Block 2011A is located in the northern Walvis basin, immediately to the east of the Company's current licence, PEL0029, which comprises Blocks 1910B and 2010A. The combination of the two licences gives Global an aggregate of 11,608 square kilometres offshore northern Namibia and makes it one of the largest net acreage holders in the region. Global believes that Block 2011A contains the same plays as those detailed in the Competent Person's Report for PEL0029, which was published in January 2018, and is available on the Company's website.

The Repsol operated Welwitschia-1A well, which was drilled in the western part of Block 2011A in 2014, primarily targeted Upper Cretaceous sands on the crest of a large structure but did not encounter a reservoir. However, Global believes that there is significant prospectivity - similar to that in PEL0029 - in the deeper Albian Carbonates, which Welwitschia-1A did not reach.

The Company also believes that there is additional prospectivity in shallower Upper Cretaceous/Tertiary reservoirs on the eastern flank of the Welwitschia structure. These reservoirs have been proven by wells to the north-east and south-east of Block 2011A, and the Cretaceous is a target in both of the wells to be drilled in Q3/Q4 2018 by Tullow and Chariot respectively (see below).

Drilling on Tullow's Cormorant prospect in Block 2012B recently commenced. The Cormorant well is approximately 40 kilometres from Block 2011A and the Tullow block is contiguous with the south-east corner of Block 2011A (Figure 1). Cormorant is ranked by Wood Mackenzie as one of the "15 most anticipated conventional wells in 2018''. Aside from the wider prospectivity of its new acreage, the Company expects that the play to be tested by the Cormorant well extends into Block 2011A, and so positive results from Cormorant should provide Global with significant read across. Further south, Chariot's Prospect S well is due to spud later in the year where a successful outcome should further enhance the oil and gas industry's focus on offshore Namibia.
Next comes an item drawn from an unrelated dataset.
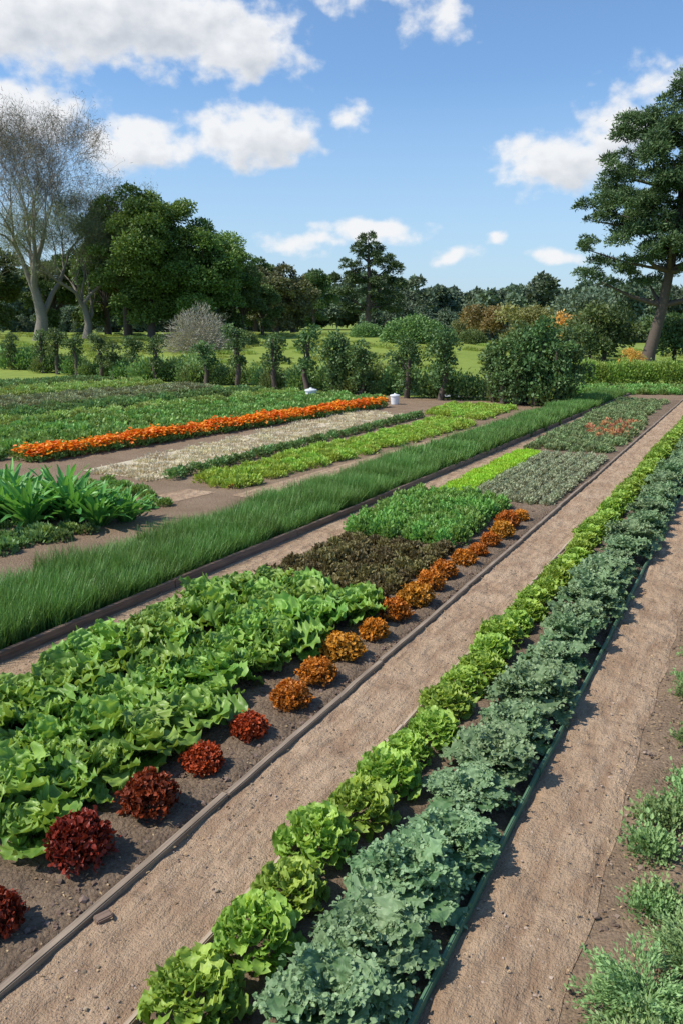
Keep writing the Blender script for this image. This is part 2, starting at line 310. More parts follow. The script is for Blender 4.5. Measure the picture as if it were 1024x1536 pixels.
block('thyme_bed',du,27.3,35,-4.9,-3.2,.36,.36,jit=.06)
rfM=leafmat('red_flower',(.25,.05,.03),(.5,.22,.09),.2,.5,.3,.03)
block('red_flower_patch',[clump('red_flower',rfM,.22,.22,80,.08,.8,T4) for _ in range(2)],22.5,26.4,-4.1,-3.15,.5,.42,jit=.12)
# ---------------------------------------------------------------- grass strip
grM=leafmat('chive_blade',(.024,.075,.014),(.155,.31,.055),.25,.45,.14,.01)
def gtile(n,w,hh,wd):
    b=Buf(); P=np.stack([rng.uniform(-w/2,w/2,n),rng.uniform(-w/2,w/2,n),np.zeros(n)],1)
    az=rng.uniform(0,6.28,n); h=hh*rng.uniform(.5,1.15,n); ln=np.abs(rng.normal(.15,.15,n))[:,None]*h[:,None]*3*np.stack([np.cos(az),np.sin(az),np.zeros(n)],1)*.6
    sd=np.stack([-np.sin(az),np.cos(az),np.zeros(n)],1)*wd/2
    up=np.zeros((n,3)); up[:,2]=h
    V=np.stack([P-sd,P+sd,P+up*.55+ln*.3-sd*.8,P+up*.55+ln*.3+sd*.8,P+up+ln-sd*.15,P+up+ln+sd*.15],1).reshape(-1,3)
    F=(np.array([[0,1,3,2],[2,3,5,4]])[None]+np.arange(n)[:,None,None]*6).reshape(-1,4)
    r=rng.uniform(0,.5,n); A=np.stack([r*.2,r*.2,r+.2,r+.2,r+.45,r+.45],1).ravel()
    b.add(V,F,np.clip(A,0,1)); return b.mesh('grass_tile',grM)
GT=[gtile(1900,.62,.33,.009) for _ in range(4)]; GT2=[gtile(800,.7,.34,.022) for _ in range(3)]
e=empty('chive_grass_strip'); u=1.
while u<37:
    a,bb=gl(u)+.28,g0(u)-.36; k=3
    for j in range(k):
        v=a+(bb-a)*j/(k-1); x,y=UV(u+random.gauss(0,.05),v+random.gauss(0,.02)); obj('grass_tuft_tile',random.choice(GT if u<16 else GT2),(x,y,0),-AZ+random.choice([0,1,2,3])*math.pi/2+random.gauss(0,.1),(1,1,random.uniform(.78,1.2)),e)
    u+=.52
sheet('soil_bed',lambda u:(gl(u),g0(u)-.03),-1,37,.4,4,soil2,.006,.03,0,4.)
# ---------------------------------------------------------------- right bed feathery plants
feM=leafmat('feathery_leaf',(.06,.135,.035),(.27,.40,.14),.25,.5,.15)
def feather(n,r,h):
    b=Buf()
    for k in range(n):
        az=rng.uniform(0,6.28); e0=rng.uniform(.5,1.4); L=r*rng.uniform(.8,1.3); s=np.linspace(0,1,18); ang=e0-1.0*s
        cx=np.cumsum(np.cos(ang))*L/18; cz=np.cumsum(np.sin(ang))*L/18*h; C=np.stack([cx*math.cos(az),cx*math.sin(az),cz+.01],1)
        m=9; P=np.repeat(C,m,0); q=len(P); P=P+rng.normal(0,.013,(q,3)); X=rdir(q)*.8+np.array([math.cos(az),math.sin(az),.6])
        scatter(b,T4,P,X,nrm(rdir(q)+[0,0,1]),rng.uniform(.014,.032,q),rng.uniform(.006,.012,q),np.clip(rng.uniform(.0,.8,q)+np.repeat(s,m)*.3,0,1))
    return b.mesh('feathery_herb',feM)
FE=[feather(58,.24,1.) for _ in range(3)]
hb=[clump('herb',feM,.17,.13,900,.03,.6,T8,rag=.7) for _ in range(3)]
e=empty('feathery_herb_row'); rows(e,FE,[UV(1.7+.38*i,-.12+random.gauss(0,.05)) for i in range(6)],(.85,1.15),.02,.02,'herb_plant')
rows(e,hb,[UV(3.85+.29*i,-.14+random.gauss(0,.07)) for i in range(76)],(.55,1.2),.05,.02,'herb_plant')
rows(e,hb,[UV(1.5+.4*i,.4+random.gauss(0,.05)) for i in range(45)],(.9,1.4),.03,.02,'herb_plant')
rows(e,FE,[UV(1.5+.5*i,1.1+random.gauss(0,.05)) for i in range(40)],(.9,1.3),.03,.02,'herb_plant')
# ---------------------------------------------------------------- left beds (rotated strips)
def strip(name,meshes,w0,w1,dw,s0,s1,ds,sr=(.85,1.15),jit=.05,nm='clump',sz=None):
    e=empty(name); w=w0
    while w<=w1:
        s=s0(w) if callable(s0) else s0; sE=s1(w) if callable(s1) else s1
        while s<sE: rows(e,meshes,[WS(s,w)],sr,jit,0,nm,sz); s+=ds
        w+=dw
    return e
far=lambda w:27.3-.081*w
g1M=leafmat('crop_leaf',(.065,.155,.025),(.23,.39,.085),.25,.5,.2)
g2M=leafmat('crop_dark_leaf',(.05,.115,.028),(.17,.28,.08),.25,.5,.25)
g3M=leafmat('crop_grey_leaf',(.10,.12,.05),(.28,.31,.15),.2,.6,.25)
g4M=leafmat('crop_light_leaf',(.12,.21,.035),(.33,.44,.11),.25,.5,.2)
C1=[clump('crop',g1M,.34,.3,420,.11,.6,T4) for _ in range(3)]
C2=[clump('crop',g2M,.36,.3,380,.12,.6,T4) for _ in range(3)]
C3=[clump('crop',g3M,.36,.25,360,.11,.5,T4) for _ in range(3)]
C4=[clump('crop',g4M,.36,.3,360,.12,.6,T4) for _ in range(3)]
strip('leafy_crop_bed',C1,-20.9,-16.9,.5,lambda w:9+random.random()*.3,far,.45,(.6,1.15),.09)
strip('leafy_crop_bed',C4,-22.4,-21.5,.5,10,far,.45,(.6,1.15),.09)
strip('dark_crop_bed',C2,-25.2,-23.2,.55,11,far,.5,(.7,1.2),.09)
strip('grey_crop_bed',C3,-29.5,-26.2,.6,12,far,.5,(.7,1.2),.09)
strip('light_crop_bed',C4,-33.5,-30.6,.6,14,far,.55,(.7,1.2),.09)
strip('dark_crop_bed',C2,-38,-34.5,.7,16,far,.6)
# marigolds
orM=leafmat('orange_petal',(.78,.14,.008),(.78,.31,.012),.2,.5,.1,.01,gain=1,sat=1)
OC=[clump('marigold_leaves',g1M,.3,.22,260,.09,.5,T4) for _ in range(2)]
def flow():
    b=Buf(); n=95; th=rng.uniform(0,6.28,n); q=np.sqrt(rng.random(n)); P=np.stack([.3*q*np.cos(th),.3*q*np.sin(th),.27*np.sqrt(1-q*q*.8)+.05+rng.normal(0,.025,n)],1)
    scatter(b,T8,P,rdir(n)*[1,1,.4],nrm(rdir(n)*.6+[0,0,1]),rng.uniform(.06,.11,n),rng.uniform(.06,.10,n),rng.random(n)); return b.mesh('marigold_flowers',orM)
OF=[flow() for _ in range(3)]
e=empty('marigold_row')
for s in np.arange(11.2,26.4,.36):
    for w in (-16.1,-15.8):
        x,y=WS(s,w); x+=random.gauss(0,.03); k=random.uniform(.8,1.2); obj('leaves',random.choice(OC),(x,y,0),0,k,e); obj('flowers',random.choice(OF),(x,y,.0),random.uniform(0,6),k,e)
def quadfill(name,meshes,A,B,C,D,rowsN,ds,sr=(.85,1.15),jit=.04,soil=None,z=.012,sz=None):
    e=empty(name); A,B,C,D=[np.array(q,float) for q in (A,B,C,D)]
    for j in range(rowsN):
        t=(j+.5)/rowsN; P0=A+(B-A)*t; P1=D+(C-D)*t; L=np.linalg.norm(P1-P0); n=int(L/ds)
        rows(e,meshes,[tuple(P0+(P1-P0)*(k+.5)/n) for k in range(n)],sr,jit,0,'clump',sz)
    if soil:
        me=bpy.data.meshes.new(name+'_soil'); me.from_pydata([(*q,z) for q in (A,B,C,D)],[],[[0,1,2,3]]); me.materials.append(soil); obj('soil',me,parent=e)
paM=leafmat('dry_pale_leaf',(.44,.38,.24),(.72,.65,.47),.2,.8,.12,gain=1)
strawM=earthmat('straw_mulch',(.56,.47,.33),(.68,.59,.43),(.42,.36,.23),2,14,1,.04)
PA=[clump('dry_plant',paM,.26,.05,150,.07,.4,T4,rag=1.) for _ in range(4)]
quadfill('dry_mulched_bed',PA,(-5.5,16.9),(-3.75,15.75),(2.3,27.1),(.9,29.6),9,.42,(.5,1.2),.16,strawM,.010)
quadfill('dark_herb_row',[clump('herb2',g2M,.2,.2,260,.07,.5,T4)],(-3.55,15.9),(-3.4,15.8),(2.9,27.4),(2.6,27.6),1,.25)
LG=[clump('lime_crop',leafmat('lime_crop_leaf',(.13,.25,.02),(.38,.53,.06),.3,.5,.15),.26,.18,320,.08,.5,T4) for _ in range(3)]
quadfill('lime_crop_bed',LG,(-2.95,15.7),(-2.05,14.85),(4.3,25.0),(3.1,26.3),4,.28,jit=.07,sr=(.6,1.1))
quadfill('lime_crop_bed',LG,(2.9,28.2),(4.6,26.2),(6.6,30.2),(4.2,31.3),6,.35,jit=.06)
quadfill('groundcover_bed',C1,(-8.2,13.8),(-5.6,11.4),(-2.9,13.4),(-4.4,15.6),8,.3,(.4,.65),.06)
quadfill('groundcover_bed',[C1[0],C2[1]],(-7.2,8.6),(-6.3,8.1),(-3.7,11.55),(-4.2,11.9),3,.3,(.45,.65),.05)
quadfill('sandy_path',[],(-7,9.5),(-6.4,9.0),(-2.3,14.6),(-2.9,14.9),0,1,soil=pathM,z=.009)
quadfill('sandy_path',[],(-2.0,14.3),(-1.3,13.8),(6.2,26.4),(5.6,27.0),0,1,soil=pathM,z=.011)
quadfill('orange_spot_flowers',OF,(-2.4,14.9),(-2.2,14.8),(-1.5,15.8),(-1.7,15.9),1,.5,(.2,.35),.12)
# big broad-leaf plant
blM=leafmat('broad_leaf',(.04,.14,.02),(.20,.42,.075),.3,.4,.1)
b=Buf()
for cx,cy,sc_ in [(-.75,.1,1),(-.2,-.15,1),(.4,.1,1.),(.85,-.1,.8),(-1.4,.2,1.1),(.1,.5,1),(-.8,.7,1),(1.2,.2,.65),(-2.,.2,1.)]:
    for k in range(46):
        az=k*2.4+rng.normal(0,.2); f=k/46; L=rng.uniform(.6,1.0)*sc_; leafgrid(b,L,.11*sc_,.8+.7*f,rng.uniform(.3,1.3),az,(cx+.12*math.cos(az)*(1-f),cy+.12*math.sin(az)*(1-f),0),12,5,.010,2.2,pexp=.95,cup=.35,vb=.1+.4*f,roll=rng.normal(0,.25))
obj('broad_leaf_plant',b.mesh('broad_leaf_plant',blM,True),(-4.6,12.15,0))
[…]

Under the Block 2011A work programme, in the first two years of the Initial Exploration Period, Global will carry out various studies and will reprocess all existing seismic in the licence area, which includes a 3D seismic data survey shot in the western part. The studies and reprocessing will enable the reservoirs in the Welwitschia structure and elsewhere in the acreage to be mapped with more confidence, and the leads to be identified more accurately.

At the end of two years, Global has the option either to shoot a new 2,000 square kilometre 3D seismic data survey in the eastern part of Block 2011A, or alternatively to relinquish the licence.

Peter Hill, Global Petroleum's CEO, commented:
"It is clear that oil and gas industry interest in offshore Namibia has accelerated greatly in recent months and we are therefore extremely pleased to have succeeded in what has been a long-term aim for the Company - acquiring Block 2011A adjacent to our existing acreage.

"Block 2011A is situated in an area of offshore Namibia which is considered by Global and the industry to be highly prospective, as evidenced by recent farm-ins involving major NOCs and IOCs, and especially by the Cormorant well currently drilling close by. Our immediate obligations can be completed at relatively low cost to us, and the potential advantages of read across from drilling activity by other industry participants are clear."